((

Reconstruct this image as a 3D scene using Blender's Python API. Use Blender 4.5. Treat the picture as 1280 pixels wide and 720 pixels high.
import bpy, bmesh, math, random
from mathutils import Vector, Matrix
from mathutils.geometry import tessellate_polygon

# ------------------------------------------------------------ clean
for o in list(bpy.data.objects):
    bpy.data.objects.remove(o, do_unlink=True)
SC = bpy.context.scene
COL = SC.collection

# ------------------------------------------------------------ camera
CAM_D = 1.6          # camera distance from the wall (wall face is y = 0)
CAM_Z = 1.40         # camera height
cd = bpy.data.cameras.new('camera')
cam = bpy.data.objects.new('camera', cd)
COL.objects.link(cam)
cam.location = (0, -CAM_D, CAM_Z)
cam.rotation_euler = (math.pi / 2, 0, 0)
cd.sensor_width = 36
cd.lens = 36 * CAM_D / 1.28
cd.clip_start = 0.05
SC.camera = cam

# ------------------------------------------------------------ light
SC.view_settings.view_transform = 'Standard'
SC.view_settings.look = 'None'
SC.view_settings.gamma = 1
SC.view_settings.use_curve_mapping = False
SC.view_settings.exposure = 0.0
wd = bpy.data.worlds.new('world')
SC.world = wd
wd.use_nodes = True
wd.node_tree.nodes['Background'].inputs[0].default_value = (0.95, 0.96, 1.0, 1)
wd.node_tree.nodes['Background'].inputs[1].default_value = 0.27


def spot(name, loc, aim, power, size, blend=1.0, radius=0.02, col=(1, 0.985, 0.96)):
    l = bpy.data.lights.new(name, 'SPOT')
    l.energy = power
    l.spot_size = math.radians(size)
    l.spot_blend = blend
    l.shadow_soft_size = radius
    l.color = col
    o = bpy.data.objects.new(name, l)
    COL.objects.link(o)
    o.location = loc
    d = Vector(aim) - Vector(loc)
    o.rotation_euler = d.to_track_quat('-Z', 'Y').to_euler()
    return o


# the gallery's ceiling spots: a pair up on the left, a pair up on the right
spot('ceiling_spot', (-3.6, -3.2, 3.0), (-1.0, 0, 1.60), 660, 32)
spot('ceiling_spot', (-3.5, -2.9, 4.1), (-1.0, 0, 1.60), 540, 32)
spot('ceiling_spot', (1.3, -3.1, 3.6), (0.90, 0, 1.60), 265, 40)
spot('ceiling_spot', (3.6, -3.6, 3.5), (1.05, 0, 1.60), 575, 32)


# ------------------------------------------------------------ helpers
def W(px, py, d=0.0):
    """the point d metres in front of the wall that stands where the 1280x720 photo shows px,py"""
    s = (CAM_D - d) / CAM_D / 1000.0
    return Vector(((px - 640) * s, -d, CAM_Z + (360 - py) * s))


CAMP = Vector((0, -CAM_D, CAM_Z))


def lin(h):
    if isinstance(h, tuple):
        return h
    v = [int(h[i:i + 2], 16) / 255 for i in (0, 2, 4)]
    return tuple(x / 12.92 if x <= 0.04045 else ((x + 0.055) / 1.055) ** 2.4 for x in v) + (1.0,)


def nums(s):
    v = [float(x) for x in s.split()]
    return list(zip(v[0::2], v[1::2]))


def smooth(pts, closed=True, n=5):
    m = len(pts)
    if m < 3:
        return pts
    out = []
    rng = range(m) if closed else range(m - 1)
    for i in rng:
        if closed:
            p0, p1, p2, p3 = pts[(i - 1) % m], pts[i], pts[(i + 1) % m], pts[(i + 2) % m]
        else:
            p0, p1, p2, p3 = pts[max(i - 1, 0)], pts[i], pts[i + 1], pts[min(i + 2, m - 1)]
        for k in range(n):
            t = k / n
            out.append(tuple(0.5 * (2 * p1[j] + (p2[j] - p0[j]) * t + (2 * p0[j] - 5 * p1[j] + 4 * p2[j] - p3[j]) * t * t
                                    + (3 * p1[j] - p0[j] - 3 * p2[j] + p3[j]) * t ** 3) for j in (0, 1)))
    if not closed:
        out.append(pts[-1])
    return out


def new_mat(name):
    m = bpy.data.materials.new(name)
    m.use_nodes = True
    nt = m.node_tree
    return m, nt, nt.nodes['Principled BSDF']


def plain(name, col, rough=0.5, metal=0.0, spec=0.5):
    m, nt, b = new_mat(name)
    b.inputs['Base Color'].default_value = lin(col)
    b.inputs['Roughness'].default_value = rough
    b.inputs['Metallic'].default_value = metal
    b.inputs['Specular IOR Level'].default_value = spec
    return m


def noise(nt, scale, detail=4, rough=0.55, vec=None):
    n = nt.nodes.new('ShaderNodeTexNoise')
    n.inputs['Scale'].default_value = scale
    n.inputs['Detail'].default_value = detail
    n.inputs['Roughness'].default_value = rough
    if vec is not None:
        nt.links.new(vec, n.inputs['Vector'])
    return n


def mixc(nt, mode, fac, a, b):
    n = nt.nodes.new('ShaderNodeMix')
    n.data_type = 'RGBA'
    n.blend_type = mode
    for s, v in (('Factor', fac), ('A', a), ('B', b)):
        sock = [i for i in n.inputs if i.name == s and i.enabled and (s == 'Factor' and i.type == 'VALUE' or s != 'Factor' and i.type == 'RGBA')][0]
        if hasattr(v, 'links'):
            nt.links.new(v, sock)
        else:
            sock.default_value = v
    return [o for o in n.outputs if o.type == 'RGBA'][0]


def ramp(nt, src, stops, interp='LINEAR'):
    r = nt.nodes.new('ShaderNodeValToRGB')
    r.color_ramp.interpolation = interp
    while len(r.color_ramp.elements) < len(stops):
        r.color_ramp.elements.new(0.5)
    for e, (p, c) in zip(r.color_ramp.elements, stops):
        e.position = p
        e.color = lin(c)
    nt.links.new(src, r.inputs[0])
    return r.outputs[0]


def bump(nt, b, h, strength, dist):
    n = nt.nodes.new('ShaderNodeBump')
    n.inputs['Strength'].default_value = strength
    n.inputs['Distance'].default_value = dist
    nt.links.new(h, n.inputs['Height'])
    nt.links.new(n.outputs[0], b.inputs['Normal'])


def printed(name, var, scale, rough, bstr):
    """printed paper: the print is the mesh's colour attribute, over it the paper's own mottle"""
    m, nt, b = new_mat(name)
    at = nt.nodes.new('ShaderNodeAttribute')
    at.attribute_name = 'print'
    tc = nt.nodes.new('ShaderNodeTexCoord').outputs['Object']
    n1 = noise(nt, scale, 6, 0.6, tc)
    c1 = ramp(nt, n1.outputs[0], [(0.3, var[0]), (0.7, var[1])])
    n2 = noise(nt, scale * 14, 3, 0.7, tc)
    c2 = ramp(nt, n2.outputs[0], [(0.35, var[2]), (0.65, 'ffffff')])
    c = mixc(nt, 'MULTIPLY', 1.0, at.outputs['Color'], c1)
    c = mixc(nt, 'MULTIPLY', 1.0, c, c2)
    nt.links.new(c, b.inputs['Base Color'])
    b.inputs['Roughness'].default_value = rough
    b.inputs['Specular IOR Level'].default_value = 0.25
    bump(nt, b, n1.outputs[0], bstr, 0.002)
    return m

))

-- THE PROBLEM --
Can you write out the lines above, from the first one through the one containing "from mathutils.geometry import", exactly as they appear and nothing more?

-- ANSWER FOR THE TASK --
Reconstruct this image as a 3D scene using Blender's Python API. Use Blender 4.5. Treat the picture as 1280 pixels wide and 720 pixels high.
import bpy, bmesh, math, random
from mathutils import Vector, Matrix
from mathutils.geometry import tessellate_polygon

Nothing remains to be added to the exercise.